AIM: Transcribe all the entries word for word, but omit the images.

(Scene script records)
+ + + + + + +

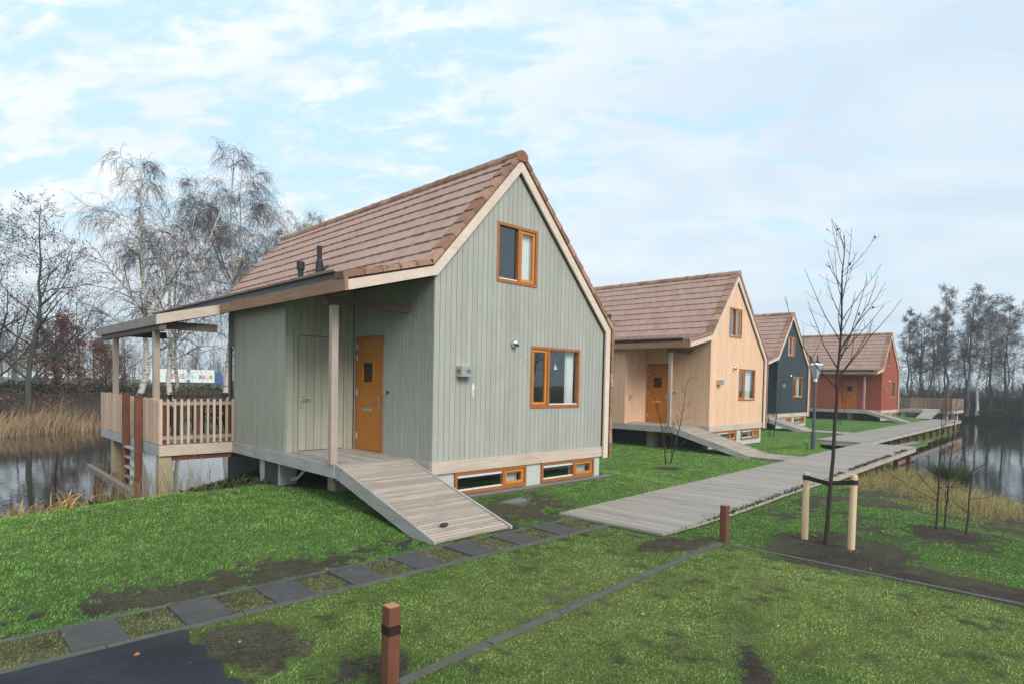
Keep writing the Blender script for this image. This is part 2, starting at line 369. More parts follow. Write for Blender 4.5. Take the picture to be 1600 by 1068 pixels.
    strip = ((y < -2.08) & (y > -2.66) & (x < 1.15))[..., None]; c0 = np.where(strip, np.array((.150, .155, .072))*(.45+.9*n2)[..., None], c0); c = np.where(strip, np.array((.150, .155, .072))*(.45+.9*n2)[..., None], c)
    c = np.where(mud[..., None], SOIL*.8, c)
    c = c*(1-far[..., None])+(OLD*(.5+.8*n1)[..., None])*far[..., None]
    if raw: return c0, sc, np.where(mud, 1., soil*(1-far)), np.clip(1-soil*1.05, 0, 1)*(~mud)
    return c, np.clip(1-soil*1.05, 0, 1)*(~mud)
def axis(lo, hi, step, far0, far1, grow=1.10):
    a = list(np.arange(lo, hi+1e-6, step)); s = step; x = hi
    while x < far1: s *= grow; x += s; a.append(x)
    s = step; x = lo; b = []
    while x > far0: s *= grow; x -= s; b.append(x)
    return np.array(b[::-1]+a)
gx = axis(-6.2, 6.5, .045, -300, 340, 1.06); gy = axis(-8.0, 3.6, .045, -300, 340, 1.06)
GX, GY = np.meshgrid(gx, gy, indexing='ij'); GZ = height(GX, GY); gc, gsc, gs, gd = cover(GX, GY, True)
nx, ny = GX.shape; ii = np.arange(nx*ny).reshape(nx, ny)
GF = np.stack([ii[:-1, :-1], ii[1:, :-1], ii[1:, 1:], ii[:-1, 1:]], -1).reshape(-1, 4)
m, t, p = new_mat('turf and soil'); a = N(t, 'ShaderNodeAttribute'); a.attribute_name = 'col'; o_ = objco(t)
n_ = NOISE(t, o_, 38, 5, .7); nb_ = NOISE(t, o_, 9, 5, .65)
a2 = N(t, 'ShaderNodeAttribute'); a2.attribute_name = 'soilcol'; a3 = N(t, 'ShaderNodeAttribute'); a3.attribute_name = 'soil'
nm_ = NOISE(t, o_, 21, 6, .72); sm_ = RAMP(t, MATH(t, 'ADD', a3.outputs['Fac'], MATH(t, 'MULTIPLY', MATH(t, 'SUBTRACT', nm_, .5), 1.3)), [(.34, 0.), (.80, 1.)])
cs_ = MIX(t, 1., a2.outputs['Color'], RAMP(t, NOISE(t, o_, 60, 4, .75), [(.32, (.5, .5, .5)), (.60, (1.2, 1.2, 1.2)), (.74, (2.6, 2.5, 2.3))]), 'MULTIPLY')
cg_ = MIX(t, sm_, a.outputs['Color'], cs_)
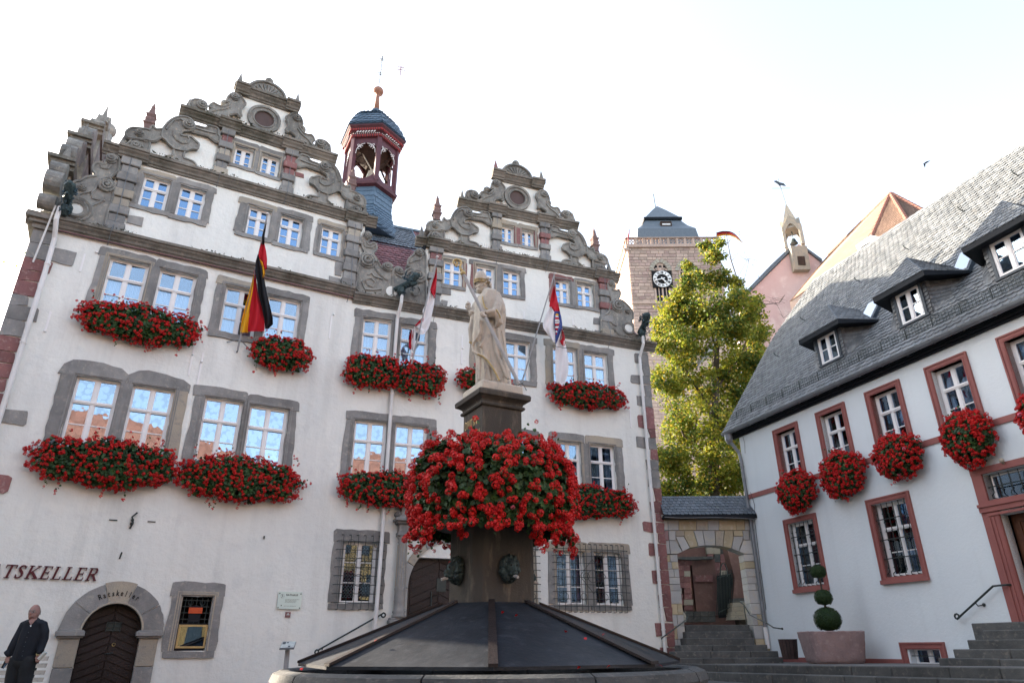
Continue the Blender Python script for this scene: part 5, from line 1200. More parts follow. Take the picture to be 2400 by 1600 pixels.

+ + + + + + +

OUTPUT BELOW:
Keep writing the Blender script for this image. This is part 2, starting at line 369. More parts follow. Write for Blender 4.5. Take the picture to be 1600 by 1068 pixels.
    strip = ((y < -2.08) & (y > -2.66) & (x < 1.15))[..., None]; c0 = np.where(strip, np.array((.150, .155, .072))*(.45+.9*n2)[..., None], c0); c = np.where(strip, np.array((.150, .155, .072))*(.45+.9*n2)[..., None], c)
    c = np.where(mud[..., None], SOIL*.8, c)
    c = c*(1-far[..., None])+(OLD*(.5+.8*n1)[..., None])*far[..., None]
    if raw: return c0, sc, np.where(mud, 1., soil*(1-far)), np.clip(1-soil*1.05, 0, 1)*(~mud)
    return c, np.clip(1-soil*1.05, 0, 1)*(~mud)
def axis(lo, hi, step, far0, far1, grow=1.10):
    a = list(np.arange(lo, hi+1e-6, step)); s = step; x = hi
    while x < far1: s *= grow; x += s; a.append(x)
    s = step; x = lo; b = []
    while x > far0: s *= grow; x -= s; b.append(x)
    return np.array(b[::-1]+a)
gx = axis(-6.2, 6.5, .045, -300, 340, 1.06); gy = axis(-8.0, 3.6, .045, -300, 340, 1.06)
GX, GY = np.meshgrid(gx, gy, indexing='ij'); GZ = height(GX, GY); gc, gsc, gs, gd = cover(GX, GY, True)
nx, ny = GX.shape; ii = np.arange(nx*ny).reshape(nx, ny)
GF = np.stack([ii[:-1, :-1], ii[1:, :-1], ii[1:, 1:], ii[:-1, 1:]], -1).reshape(-1, 4)
m, t, p = new_mat('turf and soil'); a = N(t, 'ShaderNodeAttribute'); a.attribute_name = 'col'; o_ = objco(t)
n_ = NOISE(t, o_, 38, 5, .7); nb_ = NOISE(t, o_, 9, 5, .65)
a2 = N(t, 'ShaderNodeAttribute'); a2.attribute_name = 'soilcol'; a3 = N(t, 'ShaderNodeAttribute'); a3.attribute_name = 'soil'
nm_ = NOISE(t, o_, 21, 6, .72); sm_ = RAMP(t, MATH(t, 'ADD', a3.outputs['Fac'], MATH(t, 'MULTIPLY', MATH(t, 'SUBTRACT', nm_, .5), 1.3)), [(.34, 0.), (.80, 1.)])
cs_ = MIX(t, 1., a2.outputs['Color'], RAMP(t, NOISE(t, o_, 60, 4, .75), [(.32, (.5, .5, .5)), (.60, (1.2, 1.2, 1.2)), (.74, (2.6, 2.5, 2.3))]), 'MULTIPLY')
cg_ = MIX(t, sm_, a.outputs['Color'], cs_)
Continue the Blender Python script for this scene: part 5, from line 1200. More parts follow. Take the picture to be 2400 by 1600 pixels.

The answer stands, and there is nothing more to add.